Carlos Romero Deschamps, the former longtime and controversial leader of Mexico’s oil workers’ union and politician, has died at the age of 79, officials confirmed on Friday.
Local media reported that Romero Deschamps died of a heart attack on Thursday.
A stalwart of the Institutional Revolutionary Party (PRI), which dominated Mexico in the 20th century, Romero Deschamps used his connections to become an influential powerbroker and accrue substantial wealth that many said was ill-gotten.
The union boss’ tenure as head of the main union for employees of national oil company Pemex came to an end in late 2019 when he abruptly resigned his post.
Days earlier, President Andres Manuel Lopez Obrador announced that Romero Deschamps was under criminal investigation for corruption, allegations which he denied and was never prosecuted for.
Romero Deschamps, who served four terms as leader of the more than 100,000-member union, one of the largest in Latin America, defended his record, pointing to positive changes for workers that include improvements in pensions and healthcare, as well as salary increases.

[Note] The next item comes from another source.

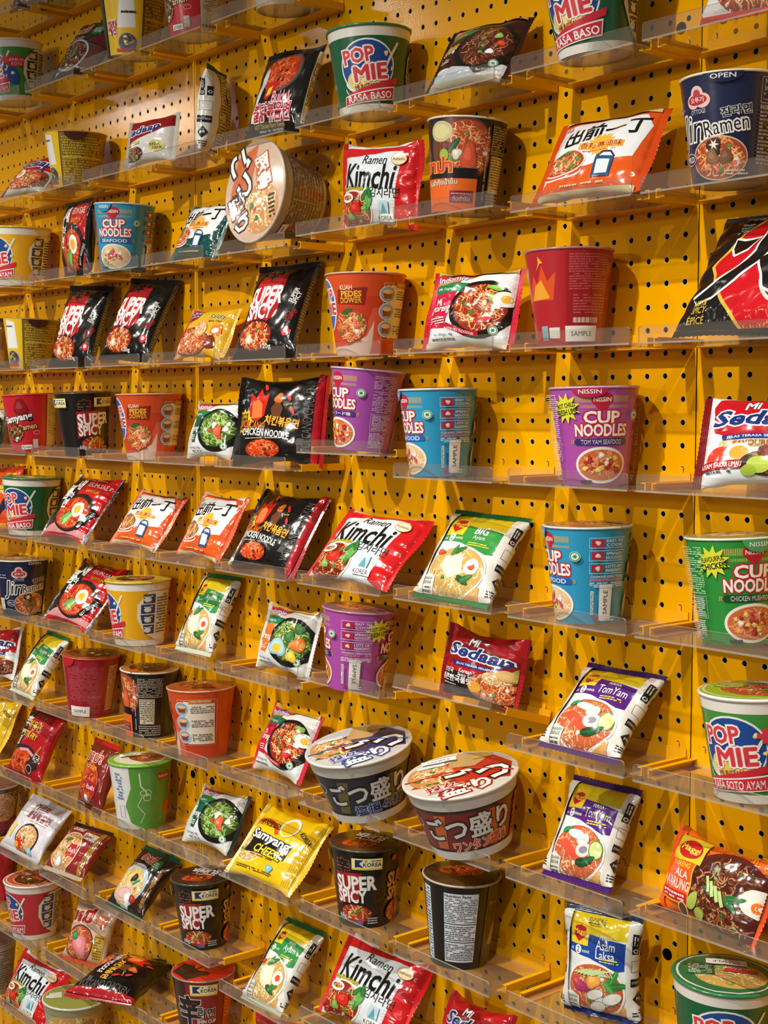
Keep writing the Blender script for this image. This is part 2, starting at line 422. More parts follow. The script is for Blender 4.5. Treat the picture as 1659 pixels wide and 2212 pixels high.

Romero Deschamps was elected to Mexico’s Senate for a six-year term in 2012, just as the PRI’s Enrique Pena Nieto recaptured the presidency, returning the centrist party back to power after a dozen years on the sidelines.
It was the sixth time Romero Deschamps had been a federal lawmaker, having previously served three times in Mexico’s lower house of Congress, and twice in the Senate.
‘PEMEXGATE’
A licensed accountant, Romero Deschamps was born on January 17, 1943, in the port city of Tampico, Tamaulipas state, and he began his career in the union in the central state of Hidalgo.
After assuming leadership of the trade union for Pemex in 1993, he wielded considerable power, keenly aware that taxes levied on the state monopoly accounted for about a third of the federal government’s annual budget.
Romero Deschamps was included in a list of the “10 Most Corrupt Mexicans” published by Forbes in 2013.
He, however, rode out scandals even as other top Mexican union leaders fell foul of the law, including the former boss of the powerful teachers’ union, Elba Esther Gordillo, who was arrested on fraud charges early in 2013.
In 2000, Romero Deschamps was accused of helping divert 1.5 billion pesos from Pemex accounts to the presidential campaign of the then PRI contender Francisco Labastida.
While a government audit later revealed anomalies covering 2.3 billion pesos ($188.97 million) in the so-called Pemexgate scandal, Romero Deschamps himself escaped unscathed. Others were not so lucky, and were punished and fined.
Since then, Romero Deschamps’ wealth and his children’s lavish lifestyles garnered more unwanted headlines, despite a reported annual salary from the union of only about $23,000.
According to a report in Mexican newspaper Reforma in May 2012, Romero Deschamps owned a $1.5 million British-made yacht that he kept docked in the beach resort of Cancun near his waterfront condo that itself was worth about $1.3 million.
That same year, his daughter Paulina posted pictures of a trip to Europe on her Facebook page, including images taken in private jets and five-star hotels along with her British bulldog travelling companion. The photos created a media firestorm in Mexico, and the Facebook page was taken down shortly afterwards.
Early in 2013, Mexican media revealed that the union boss gave his son Jose Carlos a Ferrari Enzo worth more than $1 million, just one of several luxury cars the younger Romero Deschamps reportedly kept at his Miami residence.
On Friday, Mexican President Lopez Obrador expressed his condolences to the family during his regular morning press conference, saying that “no one should wish for (somebody’s) death.”